- Dataset excerpt:
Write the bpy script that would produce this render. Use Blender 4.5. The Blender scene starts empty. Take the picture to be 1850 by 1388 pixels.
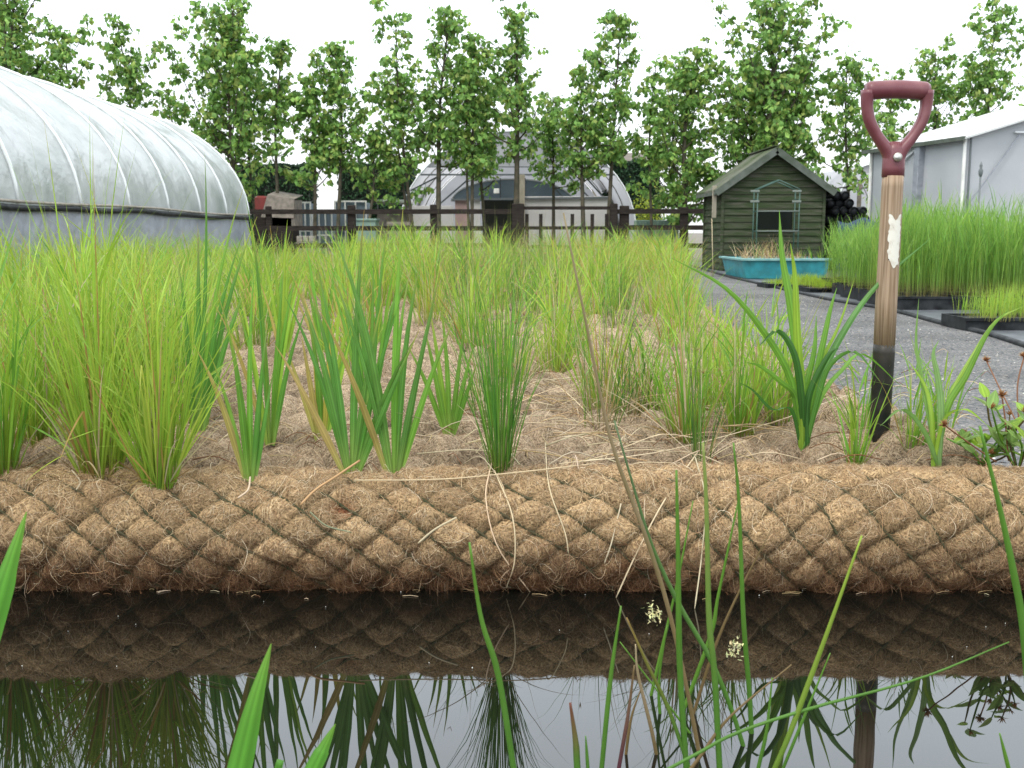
import bpy, math, random
import numpy as np
from mathutils import Vector, Matrix
PI = math.pi
random.seed(7); np.random.seed(7)
scene = bpy.context.scene
C = scene.collection

# ------------------------------------------------------------------ camera
F = 1900.0; CX, CY = 925.0, 694.0; HZ = 420.0; CH = 0.575
TH = math.atan((CY - HZ) / F)
cam_d = bpy.data.cameras.new('camera'); cam = bpy.data.objects.new('camera', cam_d); C.objects.link(cam)
cam_d.sensor_width = 36.0; cam_d.lens = F / 1850.0 * 36.0
cam_d.clip_start = 0.05; cam_d.clip_end = 2000
cam.location = (0, 0, CH); cam.rotation_euler = (PI / 2 - TH, 0, 0)
cam_d.dof.use_dof = True; cam_d.dof.focus_distance = 2.0; cam_d.dof.aperture_fstop = 20
scene.camera = cam
# ------------------------------------------------------------------ sky and sun
SUN_EL, SUN_AZ = math.radians(58), math.radians(215)
w = bpy.data.worlds.new('World'); scene.world = w; w.use_nodes = True
nt = w.node_tree; nt.nodes.clear()
def wn(t, **k):
    n = nt.nodes.new(t)
    for a, b in k.items(): setattr(n, a, b)
    return n
sky = wn('ShaderNodeTexSky'); sky.sky_type = 'NISHITA'; sky.sun_disc = False
sky.sun_elevation = SUN_EL; sky.sun_rotation = SUN_AZ; sky.air_density = 1.5; sky.dust_density = 4
bg1 = wn('ShaderNodeBackground'); bg1.inputs[1].default_value = 0.05
nt.links.new(sky.outputs[0], bg1.inputs[0])
tc = wn('ShaderNodeTexCoord'); sep = wn('ShaderNodeSeparateXYZ'); nt.links.new(tc.outputs['Generated'], sep.inputs[0])
rp = wn('ShaderNodeValToRGB'); nt.links.new(sep.outputs[2], rp.inputs[0])
rp.color_ramp.elements[0].position = 0.0; rp.color_ramp.elements[0].color = (0.42, 0.425, 0.43, 1)
rp.color_ramp.elements[1].position = 1.0; rp.color_ramp.elements[1].color = (1.0, .99, .97, 1)
e_ = rp.color_ramp.elements.new(.16); e_.color = (.60, .63, .68, 1)
e_ = rp.color_ramp.elements.new(.42); e_.color = (.92, 1.0, 1.06, 1)
e_ = rp.color_ramp.elements.new(.65); e_.color = (.93, .95, .98, 1)
cn = wn('ShaderNodeTexNoise'); cn.inputs['Scale'].default_value = 1.6; cn.inputs['Detail'].default_value = 3
nt.links.new(tc.outputs['Generated'], cn.inputs['Vector'])
mr = wn('ShaderNodeMapRange'); nt.links.new(cn.outputs[0], mr.inputs[0]); mr.inputs[3].default_value = 2.35; mr.inputs[4].default_value = 2.75
bg2 = wn('ShaderNodeBackground'); nt.links.new(rp.outputs[0], bg2.inputs[0]); nt.links.new(mr.outputs[0], bg2.inputs[1])
ad = wn('ShaderNodeAddShader'); nt.links.new(bg1.outputs[0], ad.inputs[0]); nt.links.new(bg2.outputs[0], ad.inputs[1])
wo = wn('ShaderNodeOutputWorld'); nt.links.new(ad.outputs[0], wo.inputs[0])
sd = bpy.data.lights.new('sun', 'SUN'); sd.energy = 1.5; sd.angle = math.radians(12); sd.color = (1, 0.95, 0.86)
so = bpy.data.objects.new('sun', sd); C.objects.link(so)
sv = Vector((math.sin(SUN_AZ) * math.cos(SUN_EL), math.cos(SUN_AZ) * math.cos(SUN_EL), math.sin(SUN_EL)))
so.rotation_euler = sv.to_track_quat('Z', 'Y').to_euler()
scene.view_settings.view_transform = 'Standard'; scene.view_settings.look = 'None'
scene.view_settings.exposure = 0.0; scene.view_settings.gamma = 1.0

# ------------------------------------------------------------------ measuring helpers
def ray(px, py):
    cx = (px - CX) / F; cy = (CY - py) / F
    return Vector((cx, math.cos(TH) + cy * math.sin(TH), -math.sin(TH) + cy * math.cos(TH)))
def at(px, py, Y):
    d = ray(px, py); t = Y / d.y
    return Vector((d.x * t, Y, CH + d.z * t))
def onz(px, py, z):
    d = ray(px, py); t = (z - CH) / d.z
    return Vector((d.x * t, d.y * t, z))
def xat(px, Y): return at(px, HZ, Y).x
G = -0.10            # yard level (water is z = 0)
M_Z = 0.185          # top of the planted coir mat

# ------------------------------------------------------------------ materials
def mat(name, base=(.5, .5, .5), rough=.7, spec=.3, var=None, scale=20, bump=0, bscale=60, attr=False, transl=0,
        metal=0, stretch=None, detail=6, rng=(.35, .65), coat=0, var2=None, scale2=3, bdist=.01, emit=None):
    m = bpy.data.materials.new(name); m.use_nodes = True; t = m.node_tree; N = t.nodes; L = t.links
    p = N['Principled BSDF']; out = N['Material Output']
    p.inputs['Roughness'].default_value = rough; p.inputs['Specular IOR Level'].default_value = spec
    p.inputs['Metallic'].default_value = metal; p.inputs['Coat Weight'].default_value = coat
    tcn = N.new('ShaderNodeTexCoord'); vec = tcn.outputs['Object']
    if stretch:
        mp = N.new('ShaderNodeMapping'); mp.inputs['Scale'].default_value = stretch; L.new(vec, mp.inputs[0]); vec = mp.outputs[0]
    if attr:
        a = N.new('ShaderNodeAttribute'); a.attribute_name = 'Col'; col = a.outputs['Color']
    else:
        r = N.new('ShaderNodeRGB'); r.outputs[0].default_value = (*base, 1); col = r.outputs[0]
    for v, s in ((var, scale), (var2, scale2)):
        if v is None: continue
        n = N.new('ShaderNodeTexNoise'); n.inputs['Scale'].default_value = s; n.inputs['Detail'].default_value = detail
        L.new(vec, n.inputs['Vector'])
        q = N.new('ShaderNodeMapRange'); q.inputs[1].default_value = rng[0]; q.inputs[2].default_value = rng[1]; L.new(n.outputs[0], q.inputs[0])
        mx = N.new('ShaderNodeMix'); mx.data_type = 'RGBA'; L.new(q.outputs[0], mx.inputs['Factor']); L.new(col, mx.inputs[6])
        if attr:
            mx.blend_type = 'MULTIPLY'
        mx.inputs[7].default_value = (*v, 1); col = mx.outputs[2]
    L.new(col, p.inputs['Base Color'])
    if bump:
        n = N.new('ShaderNodeTexNoise'); n.inputs['Scale'].default_value = bscale; n.inputs['Detail'].default_value = 5; L.new(vec, n.inputs['Vector'])
        b = N.new('ShaderNodeBump'); b.inputs['Strength'].default_value = bump; b.inputs['Distance'].default_value = bdist
        L.new(n.outputs[0], b.inputs['Height']); L.new(b.outputs[0], p.inputs['Normal'])
    if transl:
        tr = N.new('ShaderNodeBsdfTranslucent'); L.new(col, tr.inputs[0])
        ms = N.new('ShaderNodeMixShader'); ms.inputs[0].default_value = transl
        L.new(p.outputs[0], ms.inputs[1]); L.new(tr.outputs[0], ms.inputs[2]); L.new(ms.outputs[0], out.inputs[0])
    return m

M = {}
M['blade'] = mat('blade', attr=True, rough=.42, spec=.35, transl=.45, var=(.82, .84, .72), scale=14)
M['leaf'] = mat('leaf', attr=True, rough=.5, spec=.3, transl=.42)
M['hedge'] = mat('hedge_leaf', attr=True, rough=.6, spec=.2, transl=.1)
M['fibre'] = mat('fibre', attr=True, rough=.7, spec=.25, transl=.12)
M['straw'] = mat('straw', attr=True, rough=.6, spec=.3, transl=.1)
M['bark'] = mat('bark', (.10, .085, .06), .9, .1, var=(.05, .05, .035), scale=9, bump=.5, bscale=30)
M['net'] = mat('net', (.040, .045, .022), .85, .08, var=(.075, .065, .038), scale=40)
M['darkwood'] = mat('dark_wood', (.016, .013, .011), .85, .1, var=(.034, .028, .024), scale=6, stretch=(1, 1, 6), bump=.3)
M['greywood'] = mat('grey_wood', (.22, .19, .16), .85, .15, var=(.12, .11, .09), scale=8, bump=.3)
M['clad'] = mat('green_clad', (.036, .048, .022), .85, .15, var=(.082, .080, .062), scale=4, stretch=(1, 1, 9), var2=(.028, .045, .018), scale2=2.2, bump=.4, bscale=40)
M['felt'] = mat('roof_felt', (.080, .090, .068), .9, .1, var=(.14, .14, .115), scale=3.5, var2=(.05, .07, .03), scale2=1.6, bump=.3, bscale=90)
M['trim'] = mat('trim_board', (.10, .115, .10), .8, .2, var=(.06, .075, .055), scale=6)
M['palewood'] = mat('pale_wood', (.34, .31, .25), .8, .2, var=(.22, .2, .15), scale=8, stretch=(1, 1, .3))
M['dark'] = mat('dark_inside', (.012, .014, .010), .6, .3)
M['glassdark'] = mat('dark_glass', (.007, .010, .008), .25, .12)
M['teal'] = mat('teal_plastic', (.035, .30, .36), .45, .4, var=(.06, .36, .39), scale=2.5, var2=(.04, .21, .23), scale2=7, bump=.1)
M['tealrim'] = mat('teal_rim', (.18, .33, .31), .5, .4, var=(.11, .26, .26), scale=9)
M['soil'] = mat('soil', (.12, .085, .05), .95, .1, var=(.06, .045, .03), scale=40, bump=.6)
M['black'] = mat('black_plastic', (.008, .009, .010), .6, .15, var=(.03, .033, .035), scale=12)
M['greenmetal'] = mat('green_metal', (.03, .075, .058), .5, .4)
M['shelfwire'] = mat('shelf_wire', (.14, .165, .145), .5, .4)
M['white'] = mat('white_paint', (.72, .73, .70), .5, .3, var=(.55, .56, .52), scale=5)
M['maroon'] = mat('maroon_plastic', (.118, .032, .038), .38, .45, var=(.19, .075, .08), scale=35, var2=(.115, .025, .034), scale2=9, bump=.06, bscale=250, bdist=.001)
M['shaft'] = mat('ash_shaft', (.25, .165, .095), .6, .3, var=(.13, .085, .05), scale=110, stretch=(1, 1, .035), var2=(.31, .23, .155), scale2=260, bump=.25, bscale=120, bdist=.002)
M['socket'] = mat('black_socket', (.007, .009, .008), .45, .25, var=(.03, .026, .02), scale=30, bump=.2, bscale=80, bdist=.002)
M['sticker'] = mat('sticker', (.60, .59, .52), .55, .3, var=(.42, .38, .30), scale=55, rng=(.5, .75))
M['steel'] = mat('steel', (.5, .5, .47), .35, .5, metal=.7, var=(.3, .27, .22), scale=90)
M['hoop'] = mat('hoop_tube', (.62, .65, .66), .4, .4)
M['hoopdark'] = mat('hoop_dark', (.10, .115, .12), .5, .4)
M['concrete'] = mat('concrete', (.28, .26, .23), .9, .1, var=(.2, .19, .16), scale=14)
M['red'] = mat('red_paint', (.16, .025, .02), .5, .3, var=(.09, .02, .015), scale=5)
M['palegreen'] = mat('pale_green', (.17, .25, .21), .6, .3, var=(.12, .19, .16), scale=5)
M['pink'] = mat('pink_panel', (.36, .25, .24), .8, .2, var=(.28, .2, .19), scale=4)
M['brownroof'] = mat('brown_roof', (.15, .13, .11), .9, .2, var=(.10, .09, .08), scale=5)
M['bluecover'] = mat('blue_sheet', (.02, .05, .14), .5, .4, var=(.01, .02, .06), scale=5)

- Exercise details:
Return only the lines running from the top of the data to the line that holds "C = scene.collection". Include both of those lines, but skip the pictures.

- The answer:
Write the bpy script that would produce this render. Use Blender 4.5. The Blender scene starts empty. Take the picture to be 1850 by 1388 pixels.
import bpy, math, random
import numpy as np
from mathutils import Vector, Matrix
PI = math.pi
random.seed(7); np.random.seed(7)
scene = bpy.context.scene
C = scene.collection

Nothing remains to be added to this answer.